Transits and theodolites get more attention than that humble but crucial three-legged stabilizer called a tripod. Not all tripods are created alike, so it’s important to know which kind is best suited for the job. 

Tripod Stress Tests

High-quality tripods are performance tested to determine how they will affect the instruments you attach to them.
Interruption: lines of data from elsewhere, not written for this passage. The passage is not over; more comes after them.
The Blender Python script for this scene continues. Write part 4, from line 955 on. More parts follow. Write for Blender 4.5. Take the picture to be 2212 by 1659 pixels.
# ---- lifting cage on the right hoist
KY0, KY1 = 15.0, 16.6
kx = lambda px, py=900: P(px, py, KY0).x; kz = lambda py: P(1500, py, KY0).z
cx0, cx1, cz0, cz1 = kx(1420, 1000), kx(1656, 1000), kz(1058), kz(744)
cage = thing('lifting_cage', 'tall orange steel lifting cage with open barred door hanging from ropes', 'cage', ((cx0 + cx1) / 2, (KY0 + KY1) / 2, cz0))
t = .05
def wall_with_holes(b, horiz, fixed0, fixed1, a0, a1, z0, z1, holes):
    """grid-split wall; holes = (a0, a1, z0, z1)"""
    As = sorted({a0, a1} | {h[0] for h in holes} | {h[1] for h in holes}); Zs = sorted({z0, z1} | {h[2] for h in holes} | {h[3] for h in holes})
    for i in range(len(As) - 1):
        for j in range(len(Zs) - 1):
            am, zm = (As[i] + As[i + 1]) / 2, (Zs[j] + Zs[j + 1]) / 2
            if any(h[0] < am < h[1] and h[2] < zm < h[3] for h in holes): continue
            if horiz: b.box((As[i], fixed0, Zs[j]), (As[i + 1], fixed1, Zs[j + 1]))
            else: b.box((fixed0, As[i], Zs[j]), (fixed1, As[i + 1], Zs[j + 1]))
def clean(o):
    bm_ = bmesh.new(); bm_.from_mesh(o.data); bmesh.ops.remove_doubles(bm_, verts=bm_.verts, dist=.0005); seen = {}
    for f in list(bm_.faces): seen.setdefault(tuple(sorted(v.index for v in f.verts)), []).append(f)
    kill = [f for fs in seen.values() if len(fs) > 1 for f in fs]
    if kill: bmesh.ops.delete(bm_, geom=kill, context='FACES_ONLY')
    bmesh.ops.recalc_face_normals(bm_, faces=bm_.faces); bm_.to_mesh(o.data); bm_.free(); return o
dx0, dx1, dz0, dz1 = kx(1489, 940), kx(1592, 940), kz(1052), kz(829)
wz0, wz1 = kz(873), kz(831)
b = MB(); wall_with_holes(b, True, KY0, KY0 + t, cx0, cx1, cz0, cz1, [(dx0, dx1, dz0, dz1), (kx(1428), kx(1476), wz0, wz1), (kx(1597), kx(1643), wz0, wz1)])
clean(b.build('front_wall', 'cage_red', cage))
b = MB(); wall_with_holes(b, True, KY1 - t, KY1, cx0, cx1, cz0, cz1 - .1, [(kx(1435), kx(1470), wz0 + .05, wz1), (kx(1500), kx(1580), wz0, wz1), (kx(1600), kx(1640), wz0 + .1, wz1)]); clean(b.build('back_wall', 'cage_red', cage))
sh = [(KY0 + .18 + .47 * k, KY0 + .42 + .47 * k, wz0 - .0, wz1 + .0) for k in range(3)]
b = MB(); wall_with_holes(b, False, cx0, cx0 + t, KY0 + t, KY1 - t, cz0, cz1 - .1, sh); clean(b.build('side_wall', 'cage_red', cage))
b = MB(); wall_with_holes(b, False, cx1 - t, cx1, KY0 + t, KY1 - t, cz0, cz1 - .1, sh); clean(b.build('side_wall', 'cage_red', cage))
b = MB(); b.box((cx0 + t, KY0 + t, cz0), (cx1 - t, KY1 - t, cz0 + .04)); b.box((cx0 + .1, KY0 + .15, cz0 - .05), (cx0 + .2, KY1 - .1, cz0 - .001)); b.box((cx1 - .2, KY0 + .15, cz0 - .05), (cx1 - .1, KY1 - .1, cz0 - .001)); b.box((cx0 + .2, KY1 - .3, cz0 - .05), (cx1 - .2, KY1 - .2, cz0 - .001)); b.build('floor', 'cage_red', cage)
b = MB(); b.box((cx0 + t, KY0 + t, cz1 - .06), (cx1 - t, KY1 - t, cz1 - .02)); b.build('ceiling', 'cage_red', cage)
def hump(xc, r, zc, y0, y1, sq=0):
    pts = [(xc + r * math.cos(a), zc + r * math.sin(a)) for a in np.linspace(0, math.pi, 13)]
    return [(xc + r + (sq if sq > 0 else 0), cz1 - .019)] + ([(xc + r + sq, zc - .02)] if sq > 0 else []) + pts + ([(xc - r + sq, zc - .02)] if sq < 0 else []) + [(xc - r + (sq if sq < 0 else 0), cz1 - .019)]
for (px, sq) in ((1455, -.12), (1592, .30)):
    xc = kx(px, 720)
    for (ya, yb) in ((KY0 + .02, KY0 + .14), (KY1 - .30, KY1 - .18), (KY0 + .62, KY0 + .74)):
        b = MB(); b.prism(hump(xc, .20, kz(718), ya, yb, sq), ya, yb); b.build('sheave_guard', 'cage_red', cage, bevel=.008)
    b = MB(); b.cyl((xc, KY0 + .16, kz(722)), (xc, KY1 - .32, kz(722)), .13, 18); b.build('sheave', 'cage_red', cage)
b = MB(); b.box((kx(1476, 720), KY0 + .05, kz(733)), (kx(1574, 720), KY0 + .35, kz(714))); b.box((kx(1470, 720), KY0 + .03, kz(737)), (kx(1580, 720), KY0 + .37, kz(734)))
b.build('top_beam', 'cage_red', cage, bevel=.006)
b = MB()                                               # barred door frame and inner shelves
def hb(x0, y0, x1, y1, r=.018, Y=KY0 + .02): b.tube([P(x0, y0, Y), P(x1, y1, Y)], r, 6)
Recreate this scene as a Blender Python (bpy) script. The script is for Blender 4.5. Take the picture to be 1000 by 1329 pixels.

  • Horizontal drift is a measure of how a tripod’s orientation changes over time, especially under the load of an instrument like a theodolite. After enough time, that change can affect the instrument’s accuracy. All tripods are subject to horizontal drift after a few hours – some more than others.
  • Height stability measures the amount of vertical deformation a tripod exhibits under a working load. Heavy-duty tripods are for use with up to 30 kilograms (65 lbs.) of weight, while light-duty tripods are meant to hold no more than 10 kilograms (22 lbs.). While TPS angular accuracy isn’t really affected by vertical deformation of up to 5/100ths of an inch, precision leveling applications require extreme height stability. The taller your tripod, the less stable it becomes.
  • Torsional rigidity is a measure of the tripod head plate’s horizontal rotation. A related measure, hysteresis, describes how well the tripod head returns to its original position after rotation. Lighter tripods lose torsional rigidity over time, which will affect your instrument’s accuracy, as well.

Not all tripods are suited for all applications. Knowing whether you’ll need to set up for long periods of time, work in windy or humid conditions, or negotiate a range of ground surfaces will affect your decision.

Materials Matter

Depending on the material a particular tripod is made of, it may or may not be appropriate for the job you have in mind.

  • Wood (beech or pine) is the most stable tripod material, with only 1 to 2 inches of horizontal drift over 3 hours. Wooden tripods are best suited for TPS applications, GPS antennas, prism targets, and other long-term setups.
  • Fiberglass is a heavy-duty alternative to wood, but is subject to greater height stability and hysteresis errors. Horizontal drift after 3 hours can be as much as 5 inches.
  • Aluminum is the lightest and least expensive material, and offers height stability, but it is susceptible to horizontal drift of between 3 and 8 inches over 3 hours. This means aluminum tripods are not good for angular measuring but are well suited to leveling jobs. Let an aluminum tripod sit for 20 minutes before you start taking measurements, and check its orientation frequently during use.

Keep In Mind…

Factors like humidity, wind speed, setup time, temperature, ground type, and interaction with the tribrach all affect your tripod’s performance. Be sure to choose the right tripod for the job, and you’ll set a solid foundation for accurate measurements.